Admittedly, much of my relationship with bullshit is focused on recent policital experiences. Thinking about it (you actually should, that's part of the point) I'll go for a simple definition: uncloaked lies. The point is that you tell an untruth with a wink and a quick flash of pulling away the fig leaf (love that metaphor) so that nobody can say you didn't warn them. Thus legally, such things aren't lies since the "just bullshitting" moniker disavows serious intent to deceive. However, *right behind that* is the quite evil actual simultaneous intent to get away with it, often because the fig leaf is meant to be sufficient. This way you can have your cake and eat it: "Imagine your grandma gives you $10 and your Mom takes $7. Would you still do your chores?!" (that's a paraphrase) "Who's gonna pay for the Wall? Mexico, 100%." (that's a damn quote) So we should just accept things as casual talk & discount them? Hmm. Ok, then, what about the tweet to launch the nukes? Devaluation of communication is the negative consequence of bullshit. "Harmless bullshit?" No such thing. There, I've gone from humor to doomsday in two sentences, so I'll desist.
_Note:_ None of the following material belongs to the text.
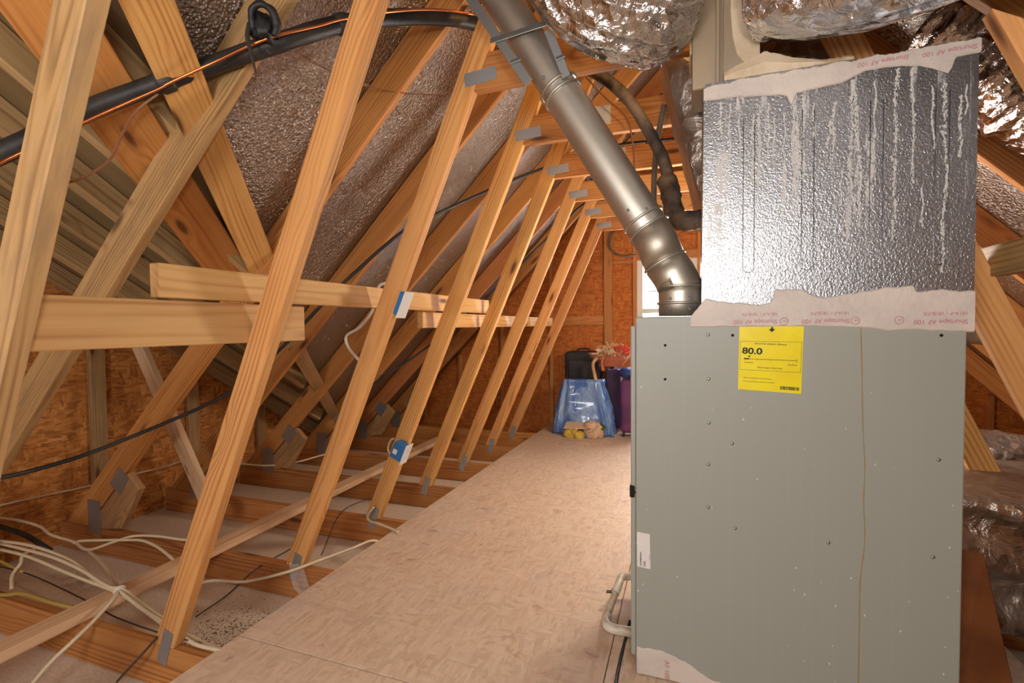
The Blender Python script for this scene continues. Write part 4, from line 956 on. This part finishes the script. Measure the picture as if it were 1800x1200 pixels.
# ------------------------------------------------------------------ nail splinters on the foil deck
bm = bmesh.new(); rs = random.Random(21)
for i in range(520):
    xx = rs.uniform(-2.4, -.6); yv = .96 - 1.57 * (xx + 1.356)
    yv2 = rs.uniform(max(yv + .05, 1.0), 4.6)
    if rs.random() < .5: yv2 = rs.gauss(1.55, .22); xx = rs.gauss(-1.5, .22)
    if yv2 < .96 - 1.57 * (xx + 1.356) + .03 or xx > -.4: continue
    c = Vector((xx, yv2, xx + TOP + .001)); nd = Vector((1, 0, -1)).normalized(); s = rs.uniform(.002, .006) * (1.6 if rs.random() < .12 else 1)
    a = Vector((rs.uniform(-1, 1), rs.uniform(-1, 1), rs.uniform(-1, 1))).cross(nd).normalized(); b = nd.cross(a)
    tip = bm.verts.new(c + nd * s * 2.2 + a * s * rs.uniform(-1, 1.5)); base = [bm.verts.new(c + a * s), bm.verts.new(c + b * s * .6), bm.verts.new(c - a * s * .8), bm.verts.new(c - b * s * .6)]
    for q in range(4): bm.faces.new((base[q], base[(q + 1) % 4], tip))
tag(from_bm('nail_splinters', bm, M['chip'], rl), kind='stuff')

# ------------------------------------------------------------------ stored things by the gable wall
def rounded(nm, lo, hi, mat, par, bev=.03):
    return box(nm, lo, hi, mat, par, bev, 4)
s1 = empty('suitcase', (-1.07, 5.24, .014), 'upright black suitcase standing against the gable wall behind the blue bag', 'suitcase')
rounded('shell', (-1.25, 5.19, .05), (-.87, 5.39, .835), M['suit_black'], s1, .045)
tube('handle', [(-1.12, 5.25, .83), (-1.10, 5.25, .858), (-1.0, 5.25, .858), (-.98, 5.25, .83)], .010, M['black'], s1, 8, 4)
rounded('front_pocket', (-1.20, 5.170, .12), (-.92, 5.20, .74), M['suit_black'], s1, .012)
for x in (-1.2, -.92): tube('wheel', [(x - .012, 5.24, .042), (x + .012, 5.24, .042)], .028, M['black'], s1, 14, curve=False)
s2 = empty('suitcase', (-.70, 5.15, .014), 'dark plum suitcase half hidden between the blue bag and the purple suitcase', 'suitcase')
rounded('shell', (-.80, 5.08, .05), (-.635, 5.38, .66), M['suit_plum'], s2, .03)
tube('handle', [(-.72, 5.16, .655), (-.72, 5.16, .68), (-.72, 5.28, .68), (-.72, 5.28, .655)], .009, M['black'], s2, 8, 4)
for y in (5.13, 5.33): tube('wheel', [(-.70, y, .04), (-.68, y, .04)], .026, M['black'], s2, 14, curve=False)
s3 = empty('suitcase', (-.47, 4.98, .014), 'purple suitcase peeking out beside the furnace corner', 'suitcase')
rounded('shell', (-.612, 4.86, .055), (-.36, 5.06, .58), M['suit_purple'], s3, .035)
tube('handle', [(-.54, 4.95, .575), (-.53, 4.95, .60), (-.44, 4.95, .60), (-.43, 4.95, .575)], .009, M['black'], s3, 8, 4)
for x in (-.585, -.40): tube('wheel', [(x - .01, 4.90, .042), (x + .012, 4.90, .042)], .028, M['black'], s3, 14, curve=False)
nv = blob('folded_cloth', (-.54, 4.95, .64), (.10, .11, .055), M['navy'], None, .25, 2.2, 3, 4.0); tag(nv, 'navy blue cloth bundle resting on top of the purple suitcase', 'cloth')
# draped plastic bag
bg = empty('plastic_bag', (-.99, 5.0, .014), 'shiny translucent blue plastic bag draped over a box', 'bag')
bm = bmesh.new(); lv = []
for i in range(26):
    u = i / 25; z = .02 + .55 * u; hx = .305 - .105 * u ** 1.2; hy = .12 - .03 * u; r0 = []
    for j in range(60):
        a = 2 * math.pi * j / 60; ca, sa = math.cos(a), math.sin(a); e = .35
        p = Vector((math.copysign(abs(ca) ** e, ca) * hx, math.copysign(abs(sa) ** e, sa) * hy, z))
        p *= 1.0; f = (1 - u * .7) * .024 * math.sin(a * 11 + z * 6) + .020 * noise.noise(p * 9) + .012 * (.5 - abs(noise.noise(Vector((math.cos(a) * 7, math.sin(a) * 7, z * 1.6)))) * 2); p += Vector((ca, sa, 0)) * f; p.z = z + (.012 * math.sin(a * 5) if i == 0 else 0)
        r0.append(bm.verts.new(p))
    lv.append(r0)
for a, b in zip(lv, lv[1:]):
    for j in range(60): bm.faces.new((a[j], a[(j + 1) % 60], b[(j + 1) % 60], b[j]))
bm.faces.new(lv[0]); bm.faces.new(lv[-1])
from_bm('bag_film', bm, M['bag'], bg, (-.985, 4.94, .0), smooth=True)
rb_ = random.Random(77)
# basket of dried flowers
bk = empty('flower_basket', (-.72, 5.12, .69), 'terracotta basket heaped with dried straw and red flowers on the suitcases', 'basket')
bm = bmesh.new(); lv = []
for i, (u, s, z) in enumerate(((0, .55, .0), (.3, .75, .05), (.7, .95, .11), (1, 1.0, .13), (1, .93, .13), (.6, .8, .06), (.2, .5, .02))):
    lv.append([bm.verts.new((math.cos(2 * math.pi * j / 32) * .20 * s, math.sin(2 * math.pi * j / 32) * .125 * s, z + .008 * (j % 2) * (i > 0))) for j in range(32)])
for a, b in zip(lv, lv[1:]):
    for j in range(32): bm.faces.new((a[j], a[(j + 1) % 32], b[(j + 1) % 32], b[j]))
bm.faces.new(lv[0]); bm.faces.new(lv[-1])
from_bm('basket_bowl', bm, M['terracotta'], bk, (-.72, 5.03, .70), smooth=False)
def tuft(nm, c, n, rad, ln, mat, par, seed, up_=.6):
    r_ = random.Random(seed); bm = bmesh.new()
    for i in range(n):
        a = r_.uniform(0, 6.28); e = r_.uniform(0, 1); p = Vector((math.cos(a) * rad[0] * e, math.sin(a) * rad[1] * e, rad[2] * (1 - e * e) * r_.uniform(.3, 1)))
        d = Vector((math.cos(a) * r_.uniform(.2, 1), math.sin(a) * r_.uniform(.2, 1), r_.uniform(-.3, 1) * up_)).normalized(); l = ln * r_.uniform(.5, 1.2)
        s = d.orthogonal().normalized() * .006; t2 = d.cross(s).normalized() * .006; q = p + d * l * .5
        vs = [bm.verts.new(p + s), bm.verts.new(p + t2), bm.verts.new(p - s)]; ms = [bm.verts.new(q + s * 1.4), bm.verts.new(q + t2 * 1.4), bm.verts.new(q - s * 1.4)]; tp = bm.verts.new(p + d * l + Vector((0, 0, -.02)))
        for k_ in range(3): bm.faces.new((vs[k_], vs[(k_ + 1) % 3], ms[(k_ + 1) % 3], ms[k_])); bm.faces.new((ms[k_], ms[(k_ + 1) % 3], tp))
    return from_bm(nm, bm, mat, par, c)
tuft('dried_straw', (-.73, 5.01, .80), 190, (.14, .10, .12), .09, M['straw'], bk, 1)
tuft('pale_flowers', (-.77, 4.95, .82), 110, (.10, .06, .07), .05, M['pale_flower'], bk, 2)
tuft('red_flowers', (-.61, 4.99, .83), 110, (.09, .07, .09), .05, M['red_flower'], bk, 3)
tube('ribbon', [(-.84, 4.90, .79), (-.88, 4.875, .73), (-.865, 4.87, .63), (-.85, 4.875, .56)], .017, M['straw'], bk, 8, 5)
tube('ribbon', [(-.78, 4.89, .80), (-.79, 4.87, .74), (-.78, 4.865, .66)], .017, M['terracotta'], bk, 8, 5)
# soft toys and cloths on the floor in front of the bag
def pile(nm, c, s, mat, label, seed):
    o = blob(nm, c, s, mat, None, .45, 2.6, 3, seed); tag(o, label, 'cloth'); return o
pile('yellow_cloth', (-1.075, 4.74, .05), (.075, .06, .058), M['yellow_cloth'], 'crumpled yellow cloth on the floor in front of the blue bag', 2.0)
pile('beige_cloth', (-.86, 4.745, .085), (.095, .06, .095), M['beige_cloth'], 'heap of beige cloth bows on the floor before the blue bag', 7.0)
pile('blue_grey_cloth', (-.93, 4.76, .045), (.085, .055, .05), M['teal_cloth'], 'small blue-grey cloth between the yellow cloth and the beige heap', 5.0)
pile('yellow_cloth', (-.985, 4.70, .04), (.05, .045, .045), M['yellow_cloth'], 'smaller olive-yellow cloth right beside the crumpled yellow one', 9.0)
rw = random.Random(5)
for nm, c, mt, lb, n_, sd in (('bow', (-.86, 4.70, .10), 'beige_cloth', 'tangle of beige ribbon loops on top of the cloth heap', 9, 1), ('bow', (-1.06, 4.70, .075), 'yellow_cloth', 'pale yellow ribbon bow on the crumpled yellow cloth', 5, 2), ('bow', (-.80, 4.75, .12), 'green_cloth', 'small green ribbon behind the beige loops', 3, 3)):
    t = empty(nm, c, lb, 'ribbon')
    for i in range(n_):
        a = rw.uniform(0, 6.28); l = rw.uniform(.03, .07); e = Vector((math.cos(a) * l, math.sin(a) * l * .6, rw.uniform(-.02, .045))); p = Vector((-e.y, e.x, .02)) * .45; c_ = Vector(c)
        tube('ribbon_loop', [c_, c_ + e * .5 + p, c_ + e * 1.1, c_ + e * .5 - p, c_ + Vector((0, 0, .004))], .008, M[mt], t, 6, 4)
pb = board('picture_board', (-1.14, 4.755, .125), (-.80, 4.755, .135), (0, 1, .3), .14, .010, M['beige_cloth'], None); tag(pb, 'thin flat board lying against the blue bag under the cloths', 'board')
The book however, though just a little pamphlet, still fails to achieve brevity or clarity. It seems to have been written as much or more to illustrate its topic as to explain it. That is, you have to peel away the bullshit encrusted shrubbery of obfuscation (eew, wash your hands after) in order to get to the points. That's too bad because it's a funny topic, but Franfurt, a philosopher, is unable to access focused, incisive language. Indeed too thick a layer of concealing textual compost creates a faint revealing scent and that caused me to suspect I was being bullshat (dibs) all along. But no, my judgment is it was sincere, and indeed humorous, but only if diabolically complex sentence structure and unnecessary vocabulary sets you giggling, which it usually does me, so that's saying something. ...bad. ...about both me and "On Bullshit."